Lorsque je suis tombé sur les lectures de ce jour ou disons plutôt lorsqu’elles me sont tombées dessus, je me suis interrogé : Comment dire du nouveau avec ces textes tellement connus, étudiés, commentés, rabâchés ? Comment pétrir ces paroles pour en faire du pain frais du jour, croustillant dessus, tendre dedans ? J’étais dans le pétrin. A qui poser la question ? A mon boulanger pardi. Le boulanger m’a répondu : «J’ai du métier et mon four chaud, il ne s’éteint jamais, mais chaque nuit je pétris une nouvelle fournée avec une farine nouvelle. Mes pains ne sont jamais les rassis de la veille ni les pas cuits de demain. Ils sont frais du jour ». Pourquoi vous donnez-vous tant de peine? lui ai-je demandé « Parce que, seul, ce pain frais nourrit et réjouit mes clients fidèles. Ils l’attendent. Il est promis. Je dois tenir parole. «  Tenir parole…

 

 Du pain à la parole

 Cette Parole qui s’est faite homme, elle a habité parmi nous… » (prologue de Jean). Cette parole, à l’instar de celle que Paul transmet aux Ephésiens, c’est tout ce qui nous reste, nous en sommes héritiers et dépositaires. C’est une grâce, un don et c’est une responsabilité.

 

 Paul fait appel à l’intelligence éclairée des Ephésiens instruits. Simone Veil : « La foi ? L’intelligence éclairée par l’amour ».  Toutefois cette conversion, n’est pas acquise une fois pour toute. Ce n’est jamais gagné. Et c’est ce qui fait la force de ces textes. Ils nous parlent de nos fragilités, de nos découragements. Cet amour est exigeant. C’est pourquoi nous demandons le pain de ce jour. Le pain qui allège le fardeau et nous fortifie. A chaque jour suffit son pain. Il  en est ainsi pour  l’éphésien. Il en est ainsi pour moi. En moi, en nous cohabite ces deux personnes. Nous n’en sommes jamais quittes, jamais à l’abri d’une rechute comme les Hébreux réfractaires, le peuple hésitant. Et c’est très bien comme ça. On pourrait appeler cette cohabitation entre méfiance et confiance, entre homme d’hier et homme nouveau « le devoir de mémoire ».

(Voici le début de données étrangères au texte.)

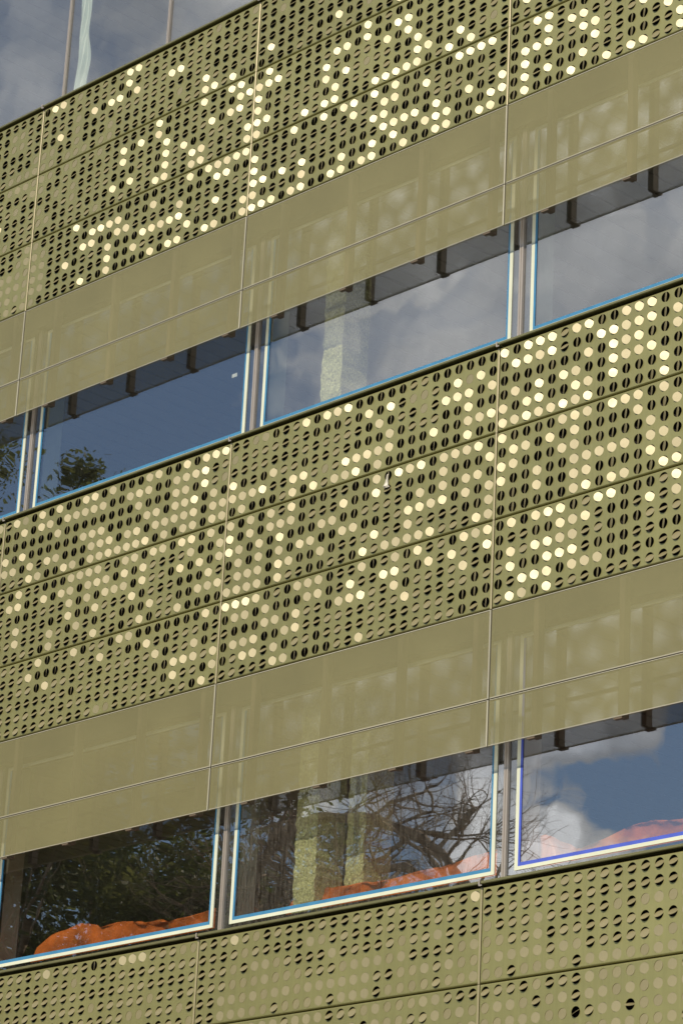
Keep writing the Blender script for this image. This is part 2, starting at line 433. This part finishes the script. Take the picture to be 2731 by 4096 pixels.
P(0, 1, 2, ["VhhhBVVWVbBVWVbVVhhVBWBWh", "WhhhVhhhHhbHhbbVVBHVVVVhh", "WVhhHhHHhHhhWbVVVVHHHVHHh", "WWVWhWhhhVVVhWbbWVWVVbVhB", "bVhhVbVVVBVVWVWVVbWbVVVWB", "WWBVbBVVBbVbBVVbVVBbVVBbV"])
P(0, 2, 1, ["h", "h", "h", "h", "VWhhhh", "hHhhhh"])
P(0, 2, 2, ["VHBWhVV", "hVhWhWWhH", "VBWWHHWbHhHW", "VBVhVVVWHhVVhW", "VWhWVVBHhHVVhhb", "VBVVVBVVWHWWHHW"])
P(2, 1, 0, ["HhHBHFhHhhhHhhHHhHHHhHHhB", "hhhHFHhhhhLFhHhhHHhhhHHhh", "hHHFhLLFHhhhLhHhhHFHHLhhh", "hHHFFFLFFFHHHFLLLFLhhhHFL", "hhLLFLFLLFLLLLLLHhFFLHLFF", "hhLLLFFHFFFLhLLLhFFFFHFFL"])
P(2, 1, 1, ["hLFLFLLLHLLLhHHFLFFFLLHhh", "FLLFLLFLLFLLLFLhLFFHHLFLF", "LLFLFLLFLFLLFLLFFLFLLFLFL"])
P(2, 2, 0, ["hhhHhHHHHHhhhhh", "hhHHHHHhHhHhhhh", "FhHHLHhhHhFhFLF", "FFHHLhHHhHhHhhh", "FLLLLHLFhHhHHLF", "FFhFFLFhLLLFFLL"])
P(2, 2, 1, ["hHHhFhHhLFFFLFL", "FLLFhFLhLLFLFLL", "FFLLLFFXHLLxFFL", "LFLFLFLFFFLLFFL"])
P(2, 0, 0, ["hhhhhHHhHBhHHhVhhBBBHHHFF", "hhhhHHhhhHHhFhHhhHhhHhHHH", "hhhhhhhhHhHhHhhhhHHHhhhhH", "hhhhhhhHhhHHHhFhHHHHFhHhH", "hHhhHhhHhhHHhHhhHHFFHHHFh", "hHhhHhhHhhHHhHhhHhFLhhHhF"])

def state(b, c, s, rr, cc):
    rows = PAT.get((b, c, s))
    if rows and rr < len(rows) and cc < len(rows[rr]):
        return rows[rr][cc]
    rg = random.Random(b * 7919 + c * 977 + s * 131 + rr * 31 + cc)
    if b == 0: return rg.choice("hhhhHHVb")
    if b == 1: return rg.choice("VVVbbHhhB")
    return rg.choice("LLFFLFHh")

def disc_quat(st, rg):
    """rotation of a disc (its rest normal is -y, in the sheet)"""
    j = lambda a: rg.uniform(-a, a)
    ez = ex = 0.0
    if st == 'W': ez, ex = 28.5 + j(1.4), 6.5 + j(1.2)
    elif st == 'B': ez, ex = 28 + j(1.2), 3 + j(1.0)
    elif st == 'b': ez, ex = 27.5 + j(1.4), 0.3 + j(1.0)
    elif st == 'L': ez, ex = 9 + j(2), 1 + j(1)
    elif st == 'F': ez, ex = -2 + j(1.5), 2 + j(1.5)
    elif st == 'V': ez, ex = -38 + j(4.5), 0 + j(2)
    elif st == 'H': ez, ex = 0 + j(2), 25 + j(3.5)
    elif st == 'h': ez, ex = -2 + j(3), 41 + j(5)
    elif st == 'X': return Euler((R_(-62), R_(-24), 0)).to_quaternion()
    elif st == 'x': return Euler((R_(-66), R_(10), 0)).to_quaternion()
    # ez: turn to the right (+x), ex: turn upwards
    return Quaternion((0, 0, 1), R_(ez)) @ Quaternion((1, 0, 0), R_(-ex))

SEG = 24
DR, DT = HR - 0.0006, 0.0022
ring = [(math.cos(2 * math.pi * k / SEG), math.sin(2 * math.pi * k / SEG)) for k in range(SEG)]
disc_v = [(DR * a, -DT / 2, DR * b) for a, b in ring] + [(DR * a, DT / 2, DR * b) for a, b in ring]
disc_f = [tuple(range(SEG)), tuple(range(2 * SEG - 1, SEG - 1, -1))]
disc_f += [(k, SEG + k, SEG + (k + 1) % SEG, (k + 1) % SEG) for k in range(SEG)]
disc_me = bpy.data.meshes.new('disc')
disc_me.from_pydata(disc_v, [], disc_f)
disc_me.materials.append(M['disc'])
disc_me.update()
disc_np = np.array(disc_v)

# the unit cell with a round hole
sq = []
for a, b in ring:
    k = 1.0 / max(abs(a), abs(b)); sq.append((a * k, b * k))

def spandrel(b, c, s):
    """one punched sheet: 25 x 6 holes with rims, folded edges; local origin = lower left corner of the bay's sheet"""
    mb = MB()
    gap = 0.005
    X0, X1 = c * S + gap, (c + 1) * S - gap
    ztop = band_z(b) + ROW0 - SUBP * s + SUBP / 2 - (5 * ROWP) / 2 + ROWP * 0 
    zc_first = band_z(b) + ROW0 - SUBP * s
    zc_last = zc_first - 5 * ROWP
    marg = (SUBP - 5 * ROWP) / 2
    Z1, Z0 = zc_first + marg - 0.004, zc_last - marg + 0.004
    if s == 0: Z1 = band_z(b) - 0.0085 * S
    r = 0.010
    fx0, fx1, fz0, fz1 = X0 + r, X1 - r, Z0 + r, Z1 - r
    ox, oz = X0, Z0
    xs = [fx0] + [c * S + COL0 + COLP * (k + 0.5) for k in range(24)] + [fx1]
    zs = [fz1] + [zc_first - ROWP * (k + 0.5) for k in range(5)] + [fz0]
    for rr in range(6):
        for cc in range(25):
            hx, hz = c * S + COL0 + COLP * cc, zc_first - ROWP * rr
            xa, xb, za, zb = xs[cc], xs[cc + 1], zs[rr + 1], zs[rr]
            n = len(mb.v)
            for k in range(SEG):
                a, d = ring[k]; u, v = sq[k]
                px = hx + (u * (xb - hx) if u > 0 else u * (hx - xa))
                pz = hz + (v * (zb - hz) if v > 0 else v * (hz - za))
                mb.v.append((px - ox, 0, pz - oz))
                mb.v.append((hx + HR * a - ox, 0, hz + HR * d - oz))
                mb.v.append((hx + HR * a - ox, 0.003, hz + HR * d - oz))
            for k in range(SEG):
                e = (k + 1) % SEG
                mb.f.append((n + 3 * k, n + 3 * e, n + 3 * e + 1, n + 3 * k + 1)); mb.mi.append(0); mb.sm.append(False)
                mb.f.append((n + 3 * k + 1, n + 3 * e + 1, n + 3 * e + 2, n + 3 * k + 2)); mb.mi.append(0); mb.sm.append(False)
    tray_edges(mb, fx0 - ox, fx1 - ox, fz0 - oz, fz1 - oz, r, 0.035)
    return mb.build('spandrel_panel', M['panel'], B, (ox, 0, oz)), Vector((ox, 0, oz))

def in_frame(pt):
    d = pt - cam.matrix_world.translation
    z = d.dot(fwd); u = d.dot(right) / z * 11864.8 / 1365.5; v = d.dot(down) / z * 11864.8 / 2048
    return abs(u) < 1.0 and abs(v) < 1.0, z

discs = []
for b in (0, 1, 2):
    for c in ((-1, 0, 1, 2) if b < 2 else (0, 1, 2)):
        for s in range(3):
            po, off = spandrel(b, c, s)
            for rr in range(6):
                for cc in range(25):
                    pos = hole_pos(b, c, s, rr, cc)
                    rg = random.Random(b * 99991 + (c + 5) * 3571 + s * 523 + rr * 41 + cc)
                    st = state(b, c, s, rr, cc)
                    q = disc_quat(st, rg)
                    vis, depth = in_frame(pos)
                    off_y = 0.0015
                    discs.append((not vis, depth, pos + Vector((0, off_y, 0)), q, po, off))
discs.sort(key=lambda t: (t[0], t[1]))
for (nv, dp, pos, q, po, off) in discs[:300]:
    d = bpy.data.objects.new('disc', disc_me)
    COL.objects.link(d)
    d.parent = po
    d.location = pos - off
    d.rotation_mode = 'QUATERNION'
    d.rotation_quaternion = q
allv, allf = [], []
for k, (nv, dp, pos, q, po, off) in enumerate(discs[300:]):
    Rm = np.array(q.to_matrix())
    allv.append(disc_np @ Rm.T + np.array(pos))
    base = k * len(disc_v)
    allf += [tuple(base + i for i in fc) for fc in disc_f]
me = bpy.data.meshes.new('punched_discs')
me.from_pydata(np.concatenate(allv).tolist(), [], allf)
me.materials.append(M['disc']); me.update()
tag(link('punched_discs', me, B), kind='stuff')

# ------------------------------------------------------------------ coping, screens, rails, backing
COLS = range(-2, 4)
for b in (0, 1, 2):
    zb = band_z(b)
    for c in COLS:
        mb = MB()
        x0, x1 = c * S + 0.002, (c + 1) * S - 0.004
        # front lip, sloping top, drip edge
        prof = [(-0.013, -0.002), (-0.017, 0.002), (-0.017, 0.014), (-0.013, 0.0185), (0.160, 0.030), (0.160, 0.010), (-0.008, 0.003), (-0.008, -0.002)]
        n = len(mb.v)
        for x in (x0, x1):
            mb.v += [(x - x0, y, z) for (y, z) in prof]
        k = len(prof)
        for i in range(k):
            j = (i + 1) % k
            mb.f.append((n + i, n + j, n + k + j, n + k + i)); mb.mi.append(0); mb.sm.append(False)
        mb.f.append(tuple(n + i for i in range(k - 1, -1, -1))); mb.mi.append(0); mb.sm.append(False)
        mb.f.append(tuple(n + k + i for i in range(k))); mb.mi.append(0); mb.sm.append(False)
        mb.build('coping', M['cap'], B, (x0, 0, zb))
        # small bright connector clip at the coping joint
        mb = MB()
        mb.box(-0.010, 0.002, -0.023, -0.0175, -0.012, 0.022)
        mb.box(-0.008, 0.018, -0.022, -0.0173, -0.016, -0.008)
        mb.build('coping_clip', M['mullion'], B, (c * S - 0.004, 0, zb))
        # perforated screens hanging in front of the glass
        for (za, zd, tabs) in ((-0.7012, -0.9286, False), (-0.9310, -1.0473, True)):
            mb = MB()
            r = 0.006; gp = 0.006
            X0, X1, Z1, Z0 = c * S + gp, (c + 1) * S - gp, zb + za * S - 0.003, zb + zd * S + 0.003
            mb.quad((r, 0, r), (X1 - X0 - r, 0, r), (X1 - X0 - r, 0, Z1 - Z0 - r), (r, 0, Z1 - Z0 - r))
            tray_edges(mb, r, X1 - X0 - r, r, Z1 - Z0 - r, r, 0.028)
            mb.build('perforated_screen', M['mesh'], B, (X0, 0.001, Z0))
        # solid hems along the screen edges
        for (zz, lo, hi) in ((-0.7012, -0.0075, 0.0), (-0.9286, 0.0, 0.0085), (-0.9310, -0.006, 0.0), (-1.0473, 0.0, 0.007)):
            mb = MB()
            n = len(mb.v)
            a = [(-0.0012, lo), (-0.0012, hi - 0.002), (0.0012, hi), (0.004, hi), (0.004, lo)]
            for x in (0.012, S - 0.012):
                mb.v += [(x, y, z) for (y, z) in a]
            for i in range(5):
                j = (i + 1) % 5
                mb.f.append((n + i, n + j, n + 5 + j, n + 5 + i)); mb.mi.append(0); mb.sm.append(False)
            mb.build('screen_hem', M['hem'], B, (c * S, 0, zb + zz * S))
        mb = MB(); mb.box(0.012, S - 0.012, 0.012, 0.020, -0.012, 0.012); mb.build('joint_shade_strip', M['dark'], B, (c * S, 0, zb - 0.9298 * S))  # black strip added behind the open joint, stands in for its shade
        # chamfered bead on the right edge of each bay, turned to the right
        for (ba, bb, mat_) in [(-0.0085, -0.2365, 'panel'), (-0.2378, -0.4678, 'panel'), (-0.4691, -0.6995, 'panel'), (-0.7015, -0.9285, 'mesh'), (-0.9312, -1.0470, 'mesh')]:
            mb = MB()
            n = len(mb.v)
            pr = [(-0.012, -0.0012), (-0.0052, 0.0000), (-0.0005, 0.0027), (-0.0005, 0.020), (-0.012, 0.020)] if mat_ == 'panel' else [(-0.011, -0.0012), (-0.006, -0.0008), (-0.0008, 0.0002), (-0.0008, 0.020), (-0.011, 0.020)]
            for z in (ba * S, bb * S):
                mb.v += [(x, y, z) for (x, y) in pr]
            for i in range(5):
                j = (i + 1) % 5
                mb.f.append((n + i, n + 5 + i, n + 5 + j, n + j)); mb.mi.append(0); mb.sm.append(False)
            mb.build('edge_bead', M['disc' if mat_ == 'panel' else 'hem'], B, ((c + 1) * S, 0, zb))
        # posts behind the screens, with a foot tab below
        for fx in (0.14, 0.41, 0.68, 0.94):
            mb = MB()
            h = 0.345 * S
            mb.box(-0.022, 0.022, 0.0, 0.055, 0.0, h)
            mb.box(-0.034, 0.034, -0.028, 0.002, -0.014, 0.0)
            mb.build('screen_post', M['post'], B, (c * S + fx * S, 0.030, zb - 1.0473 * S))
        # rail behind the joint of the sheets
        mb = MB(); mb.box(-0.016, 0.016, 0.0, 0.03, 0, 0.68 * S); mb.build('panel_rail', M['rail'], B, (c * S + 0.062, 0.055, zb - 0.695 * S))
    # dark backing wall of the spandrel
    mb = MB(); mb.box(-2 * S, 4 * S, 0.0, 0.20, -0.748 * S, 0.026); mb.build('spandrel_backing', M['dark'], B, (0, 0.110, zb - 0.004))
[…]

Ce devoir de mémoire, le Notre Père, cette prière que Jésus lui-même nous a enseigné, nous le rappelle. Dieu, par grâce, nous fournit chaque jour le pain frais de sa parole. Chaque jour nous sommes libres de la partager.  Cette mémoire -notre petite madeleine- est aussi celle que nous appelons au moment de communier.

 

A présent, nous allons appliquer la méthode expérimentale, en passant de la théorie à la pratique, du grain de la parole au pain de vie, de nos bancs à la table. En 2017, à Strasbourg, au cours d’un débat avec un prêtre catholique, le pasteur François Clavairoly (président de la Fédération protestante) a expliqué que l’église réformée c’est le passage du « que dois-je faire pour être sauvé ? » catholique au « que puis-je faire de ce salut, cette grâce que j’ai reçue ? ».

Ce repas, ce pain de vie, nous invite à faire ce va et vient entre la réflexion et l’action.  Ne nous contentons pas d’être des lecteurs éclairés. devenons artisans. Sachons nous faire boulanger.